> [Direction]
In the listing below, find the line with "R = math.radians", then repeat exactly every line from the top through that one.

> [Provided data]

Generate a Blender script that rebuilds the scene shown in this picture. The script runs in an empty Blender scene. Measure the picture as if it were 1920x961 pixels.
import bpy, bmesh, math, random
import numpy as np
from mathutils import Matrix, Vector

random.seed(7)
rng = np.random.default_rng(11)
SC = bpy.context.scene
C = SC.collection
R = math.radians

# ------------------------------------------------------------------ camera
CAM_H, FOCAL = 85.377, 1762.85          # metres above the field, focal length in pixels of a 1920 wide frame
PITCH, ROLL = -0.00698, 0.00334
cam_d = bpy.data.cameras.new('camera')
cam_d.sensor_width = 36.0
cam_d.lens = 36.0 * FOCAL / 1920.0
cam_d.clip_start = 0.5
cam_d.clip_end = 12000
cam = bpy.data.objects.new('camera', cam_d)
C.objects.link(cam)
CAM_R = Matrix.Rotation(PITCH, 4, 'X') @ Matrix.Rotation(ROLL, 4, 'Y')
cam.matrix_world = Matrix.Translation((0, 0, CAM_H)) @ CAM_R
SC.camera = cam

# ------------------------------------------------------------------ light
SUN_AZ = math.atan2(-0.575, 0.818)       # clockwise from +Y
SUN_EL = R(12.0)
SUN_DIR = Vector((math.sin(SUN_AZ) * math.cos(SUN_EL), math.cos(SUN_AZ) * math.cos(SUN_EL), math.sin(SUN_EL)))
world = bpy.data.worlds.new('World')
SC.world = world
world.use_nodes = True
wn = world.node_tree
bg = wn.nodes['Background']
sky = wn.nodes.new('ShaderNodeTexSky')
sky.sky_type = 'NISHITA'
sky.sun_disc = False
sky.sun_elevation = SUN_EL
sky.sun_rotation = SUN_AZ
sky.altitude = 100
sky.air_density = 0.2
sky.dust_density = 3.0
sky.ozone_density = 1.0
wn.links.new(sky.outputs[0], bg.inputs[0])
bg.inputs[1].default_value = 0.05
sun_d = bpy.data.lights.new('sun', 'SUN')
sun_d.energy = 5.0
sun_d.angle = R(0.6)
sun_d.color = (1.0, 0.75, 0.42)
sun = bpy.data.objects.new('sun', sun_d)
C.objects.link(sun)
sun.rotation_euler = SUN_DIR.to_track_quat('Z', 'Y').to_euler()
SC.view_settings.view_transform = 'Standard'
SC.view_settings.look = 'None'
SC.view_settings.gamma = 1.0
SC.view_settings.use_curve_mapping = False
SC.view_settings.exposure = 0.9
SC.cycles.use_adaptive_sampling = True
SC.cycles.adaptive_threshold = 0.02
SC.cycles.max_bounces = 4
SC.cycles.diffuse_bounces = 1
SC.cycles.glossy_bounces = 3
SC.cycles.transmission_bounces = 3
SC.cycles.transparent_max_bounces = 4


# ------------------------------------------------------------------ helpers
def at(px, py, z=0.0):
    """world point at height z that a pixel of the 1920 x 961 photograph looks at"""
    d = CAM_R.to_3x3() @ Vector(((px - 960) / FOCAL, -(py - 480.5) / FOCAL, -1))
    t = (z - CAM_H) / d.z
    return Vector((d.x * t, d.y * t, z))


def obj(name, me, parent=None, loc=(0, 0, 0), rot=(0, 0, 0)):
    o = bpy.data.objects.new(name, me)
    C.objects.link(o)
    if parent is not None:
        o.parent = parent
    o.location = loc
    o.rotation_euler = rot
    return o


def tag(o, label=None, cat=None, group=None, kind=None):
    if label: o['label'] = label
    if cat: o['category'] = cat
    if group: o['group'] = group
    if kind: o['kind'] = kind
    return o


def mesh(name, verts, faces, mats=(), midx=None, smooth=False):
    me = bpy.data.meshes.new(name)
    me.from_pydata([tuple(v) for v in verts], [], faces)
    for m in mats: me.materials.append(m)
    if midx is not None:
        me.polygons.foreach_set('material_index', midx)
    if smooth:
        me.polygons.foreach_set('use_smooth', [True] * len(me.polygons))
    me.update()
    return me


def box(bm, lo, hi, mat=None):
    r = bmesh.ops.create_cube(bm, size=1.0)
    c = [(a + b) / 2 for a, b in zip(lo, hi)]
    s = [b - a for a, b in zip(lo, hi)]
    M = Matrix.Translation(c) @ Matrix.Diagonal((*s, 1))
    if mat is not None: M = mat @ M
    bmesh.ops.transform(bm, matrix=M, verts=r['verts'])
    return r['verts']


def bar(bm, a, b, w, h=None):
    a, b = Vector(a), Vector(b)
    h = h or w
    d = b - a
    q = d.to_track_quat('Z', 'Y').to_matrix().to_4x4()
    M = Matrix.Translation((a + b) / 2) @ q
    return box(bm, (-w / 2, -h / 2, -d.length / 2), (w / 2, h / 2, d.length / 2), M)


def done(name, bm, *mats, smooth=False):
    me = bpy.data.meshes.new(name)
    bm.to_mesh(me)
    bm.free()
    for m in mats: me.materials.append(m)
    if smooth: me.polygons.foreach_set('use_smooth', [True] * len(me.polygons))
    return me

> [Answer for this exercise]
Generate a Blender script that rebuilds the scene shown in this picture. The script runs in an empty Blender scene. Measure the picture as if it were 1920x961 pixels.
import bpy, bmesh, math, random
import numpy as np
from mathutils import Matrix, Vector

random.seed(7)
rng = np.random.default_rng(11)
SC = bpy.context.scene
C = SC.collection
R = math.radians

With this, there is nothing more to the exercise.